The spokesperson described shelter conditions as dire: "Most displaced people remain in overcrowded, makeshift sites, many of which were established spontaneously in open or unsafe areas," and said hundreds of thousands of families face the rainy season without adequate protection. U.N. partners working on shelter told the briefing that, once impediments are lifted, they have enough materials in the pipeline to meet most needs for nearly 1,500,000 Palestinians requiring such assistance.
On food, the World Food Programme has "reached over 1,000,000 people with food distributions, hot meals, bakery support, fortified snacks for children, expanded nutrition services, and digital cash assistance," Farhan said, adding that WFP expanded storage capacity to three warehouses, reopened key roads and reinforced retail networks to sustain assistance.
Farhan cited a geospatial analysis by the Food and Agriculture Organization and the U.N. satellite centre showing widespread damage to agriculture: "Only 13% of cropland in the Gaza Strip has not been damaged, and most of it remains inaccessible because it is located in areas where the Israeli military remains deployed." The analysis, the spokesperson said, found between "79 to 89% of greenhouse areas, agricultural wells, and farming infrastructure have been damaged," and nearly 89% of orchard trees — especially olive trees — have been damaged or destroyed.

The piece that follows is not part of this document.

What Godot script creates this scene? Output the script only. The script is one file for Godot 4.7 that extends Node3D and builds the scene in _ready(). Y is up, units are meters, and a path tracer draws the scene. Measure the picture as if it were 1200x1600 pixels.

The U.N. description distinguishes between the scale of aid delivered and remaining access constraints: agencies report stocks and logistics in the pipeline but say deliveries to meet needs depend on opening additional crossing points and resolving security and administrative impediments.
The U.N. briefing did not specify whether additional crossings would be opened or when more consistent humanitarian access might be restored.